Um auf die Szenarien im Essay von Herrn Simanowksi zu sprechen zu kommen: Als CDU/CSU ist unser Menschenbild geprägt vom eigenverantwortlichen Individuum, von Demokratie und Freiheit. Abgesehen von den Fragen, was technisch irgendwann möglich wird, bleibt für uns klar, dass KI unterstützen kann, wo das sinnvoll ist, dass es aber immer der Mensch sein muss, der die letzte Entscheidung trifft, und nicht die KI. Den Einsatz von KI, um Menschen zu überwachen und in ihren Freiheitsrechten einzuschränken, lehnen wir als Union ab. Nehmen wir als aktuelles Beispiel den Entwurf, den die EU-Kommission für eine europäischen Regulierungsrahmen für Künstliche Intelligenz Ende April vorgelegt hat: Da ist vorgesehen, dass KI-Anwendungen für Social Scoring, wie es unter Heranziehung von KI in China betrieben wird, um die Bürger einer totalen Kontrolle durch den Staat zu unterwerfen, verboten werden sollen.
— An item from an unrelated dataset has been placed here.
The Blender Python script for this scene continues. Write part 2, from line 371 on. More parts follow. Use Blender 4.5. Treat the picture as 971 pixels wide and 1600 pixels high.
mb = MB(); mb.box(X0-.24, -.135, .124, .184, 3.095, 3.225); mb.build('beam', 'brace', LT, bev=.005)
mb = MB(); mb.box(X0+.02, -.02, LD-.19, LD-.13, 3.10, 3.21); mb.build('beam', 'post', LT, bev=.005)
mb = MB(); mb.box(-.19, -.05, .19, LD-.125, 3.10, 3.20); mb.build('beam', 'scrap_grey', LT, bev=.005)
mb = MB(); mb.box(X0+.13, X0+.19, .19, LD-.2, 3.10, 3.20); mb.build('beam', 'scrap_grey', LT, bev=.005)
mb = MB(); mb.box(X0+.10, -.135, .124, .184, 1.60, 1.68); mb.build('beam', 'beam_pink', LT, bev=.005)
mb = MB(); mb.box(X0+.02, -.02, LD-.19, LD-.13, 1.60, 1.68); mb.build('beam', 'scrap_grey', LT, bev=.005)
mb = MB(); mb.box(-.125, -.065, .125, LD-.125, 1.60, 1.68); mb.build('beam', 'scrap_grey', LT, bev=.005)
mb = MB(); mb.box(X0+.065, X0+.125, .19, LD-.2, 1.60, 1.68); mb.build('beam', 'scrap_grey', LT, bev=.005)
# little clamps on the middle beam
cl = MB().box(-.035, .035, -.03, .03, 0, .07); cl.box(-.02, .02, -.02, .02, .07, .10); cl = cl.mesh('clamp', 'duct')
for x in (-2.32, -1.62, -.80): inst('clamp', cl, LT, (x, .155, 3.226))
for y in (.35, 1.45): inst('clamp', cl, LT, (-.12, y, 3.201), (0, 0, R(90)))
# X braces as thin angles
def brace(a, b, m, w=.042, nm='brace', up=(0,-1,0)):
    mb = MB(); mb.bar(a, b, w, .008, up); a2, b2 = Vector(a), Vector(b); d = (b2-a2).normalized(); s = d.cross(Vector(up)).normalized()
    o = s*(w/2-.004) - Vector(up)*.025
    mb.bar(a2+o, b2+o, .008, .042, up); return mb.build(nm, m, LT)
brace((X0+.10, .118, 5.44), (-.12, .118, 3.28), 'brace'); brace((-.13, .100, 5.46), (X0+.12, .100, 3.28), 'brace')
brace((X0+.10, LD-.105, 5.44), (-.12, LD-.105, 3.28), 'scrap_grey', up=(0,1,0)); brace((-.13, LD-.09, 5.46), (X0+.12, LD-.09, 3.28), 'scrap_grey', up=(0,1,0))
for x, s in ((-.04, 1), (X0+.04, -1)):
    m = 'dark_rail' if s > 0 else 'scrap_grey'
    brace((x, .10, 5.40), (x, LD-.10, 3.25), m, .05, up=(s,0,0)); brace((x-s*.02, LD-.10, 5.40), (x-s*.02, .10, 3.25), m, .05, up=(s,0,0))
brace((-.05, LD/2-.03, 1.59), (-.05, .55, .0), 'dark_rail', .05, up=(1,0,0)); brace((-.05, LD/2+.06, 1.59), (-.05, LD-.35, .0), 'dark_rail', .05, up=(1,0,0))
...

Da sage ich ganz klar: Solche Dinge passen nicht zu unserer Vorstellung einer „KI made in Europe“, die auf demokratischen Grundsätzen und klaren ethischen Prinzipien basiert. Darum ist es richtig, solche KI-Anwendungen in Europa zu verbieten. Wir würden als CDU/CSU auch ein vergleichbares Szenario wie es Simanowski mit seiner "Klimadiktatur" beschreibt, nie zulassen, auch weil wir eine Politik ablehnen, wo wir die Menschen mit Verboten und Vorschriften überziehen.

KI kann wertvolle Unterstützung leisten. Entscheiden muss der Mensch.